"WE THOUGHT the handbrake worked, but we never tested it on a hill," Gympie historic car enthusiast Rob White said yesterday as he and friends rolled their latest project off a trailer at the back of Gympie's Cooinda Aged Care Centre.

The project is a beautifully restored 1959 Austin A40 Farina, which will itself be retired as part of the decor of the centre's dementia unit, helping lighten things up for residents.

Members of the Gympie Historic Auto Club have restored the classic vehicle in recent months and yesterday formed its "outside handbrake" as they guided it from the trailer, across a rocky drain and down to the shed which will now be its home.

"Lucky it only weighs 750kg," one of the volunteers remarked as they pushed forward to get the little car over rocky obstacles and backwards to slow it down on the slope.

Club president Barry McLean said it was hoped the car would help residents to reminisce "and help folk assimilate with the past."

"It's the other end of the process for us.

"Each year we have our swap meet and car show and (give the) proceeds to driver education in schools.

"The schools go pro-rata with us.

"This year we donated $7000."

RETIRING: Pushing the Austin into its final spot (from left) Lorie Breese, Paul van Horck in driver’s seat, Barry McLean, Steph van Horck and Tim Royle.
RETIRING: Pushing the Austin into its final spot (from left) Lorie Breese, Paul van Horck in driver’s seat, Barry McLean, Steph van Horck and Tim Royle.

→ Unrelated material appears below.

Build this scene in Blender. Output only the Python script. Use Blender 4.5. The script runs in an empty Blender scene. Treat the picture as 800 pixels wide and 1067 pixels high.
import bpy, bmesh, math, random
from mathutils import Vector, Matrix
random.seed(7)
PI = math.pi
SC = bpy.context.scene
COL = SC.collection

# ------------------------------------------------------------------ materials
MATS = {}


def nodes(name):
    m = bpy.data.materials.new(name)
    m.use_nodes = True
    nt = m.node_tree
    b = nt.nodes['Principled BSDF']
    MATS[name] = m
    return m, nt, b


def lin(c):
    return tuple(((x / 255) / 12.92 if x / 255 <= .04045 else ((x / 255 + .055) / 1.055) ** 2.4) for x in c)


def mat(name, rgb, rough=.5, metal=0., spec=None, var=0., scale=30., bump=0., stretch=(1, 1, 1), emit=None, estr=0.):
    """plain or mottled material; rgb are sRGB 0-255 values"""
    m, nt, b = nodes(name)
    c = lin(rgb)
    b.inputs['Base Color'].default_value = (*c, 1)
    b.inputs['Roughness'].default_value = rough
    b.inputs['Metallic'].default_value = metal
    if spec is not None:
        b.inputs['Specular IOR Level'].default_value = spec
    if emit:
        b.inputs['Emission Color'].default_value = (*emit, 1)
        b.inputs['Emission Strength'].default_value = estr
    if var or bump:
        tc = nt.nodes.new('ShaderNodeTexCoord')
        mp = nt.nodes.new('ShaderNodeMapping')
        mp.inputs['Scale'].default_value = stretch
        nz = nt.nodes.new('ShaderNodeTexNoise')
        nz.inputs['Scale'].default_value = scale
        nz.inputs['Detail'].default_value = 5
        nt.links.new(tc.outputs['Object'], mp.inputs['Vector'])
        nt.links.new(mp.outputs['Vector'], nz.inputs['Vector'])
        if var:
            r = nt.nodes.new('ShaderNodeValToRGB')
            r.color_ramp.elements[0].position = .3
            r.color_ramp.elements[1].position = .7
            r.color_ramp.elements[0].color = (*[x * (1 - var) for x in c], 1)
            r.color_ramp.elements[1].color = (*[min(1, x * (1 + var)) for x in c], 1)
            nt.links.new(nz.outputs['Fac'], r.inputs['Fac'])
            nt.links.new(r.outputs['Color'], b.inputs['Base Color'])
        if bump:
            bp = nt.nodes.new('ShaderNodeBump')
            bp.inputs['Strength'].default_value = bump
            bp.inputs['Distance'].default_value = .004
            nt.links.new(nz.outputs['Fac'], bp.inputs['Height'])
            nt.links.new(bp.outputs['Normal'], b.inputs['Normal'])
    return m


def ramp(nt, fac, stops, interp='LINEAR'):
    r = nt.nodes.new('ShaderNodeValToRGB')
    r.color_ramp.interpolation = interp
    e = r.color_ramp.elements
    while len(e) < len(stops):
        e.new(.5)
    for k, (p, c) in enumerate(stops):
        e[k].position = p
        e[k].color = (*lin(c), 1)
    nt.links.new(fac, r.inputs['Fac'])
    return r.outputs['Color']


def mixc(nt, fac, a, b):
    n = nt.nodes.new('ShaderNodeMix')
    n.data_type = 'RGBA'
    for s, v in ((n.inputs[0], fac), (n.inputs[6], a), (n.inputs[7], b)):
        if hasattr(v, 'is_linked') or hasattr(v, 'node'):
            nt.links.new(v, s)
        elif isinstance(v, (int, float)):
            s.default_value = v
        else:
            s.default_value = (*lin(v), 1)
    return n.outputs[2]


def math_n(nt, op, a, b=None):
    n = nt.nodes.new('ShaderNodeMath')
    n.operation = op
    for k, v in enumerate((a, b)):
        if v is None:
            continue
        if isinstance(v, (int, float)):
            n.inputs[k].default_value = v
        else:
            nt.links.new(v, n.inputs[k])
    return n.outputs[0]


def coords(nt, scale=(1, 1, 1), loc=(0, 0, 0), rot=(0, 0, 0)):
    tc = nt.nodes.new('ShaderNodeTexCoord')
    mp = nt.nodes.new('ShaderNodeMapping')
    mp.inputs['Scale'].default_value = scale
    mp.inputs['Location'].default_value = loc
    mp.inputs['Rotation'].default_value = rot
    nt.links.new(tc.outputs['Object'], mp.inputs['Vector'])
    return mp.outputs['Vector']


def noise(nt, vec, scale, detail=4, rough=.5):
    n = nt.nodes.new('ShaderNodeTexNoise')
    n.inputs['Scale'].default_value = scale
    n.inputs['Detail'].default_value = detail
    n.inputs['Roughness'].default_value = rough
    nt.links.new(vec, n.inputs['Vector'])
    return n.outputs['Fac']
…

And they hope to top that at this year's show, to be held at the Gympie Showgrounds on September 12.

"We thought we'd also do something for people at the other end of their driving career."

Member Rob White said he and fellow members jumped at the idea and people like Paul and Steph van Hork, Ted Cooper, Glen Morrison, Noel Morgan, Lorie Breese and Tim Royle also helped with important parts of the repair and restoration project.

"One of our members thought up the idea to help people with dementia," Mr McLean said.

"My father had dementia and he associated with the past, so we hope it will help," he said.

A Cooinda spokesman said dementia sufferers and their families often had trouble maintaining a positive outlook and extra effort was needed to understand what can lift an individual person's mood and inspire joy, hope and wellbeing.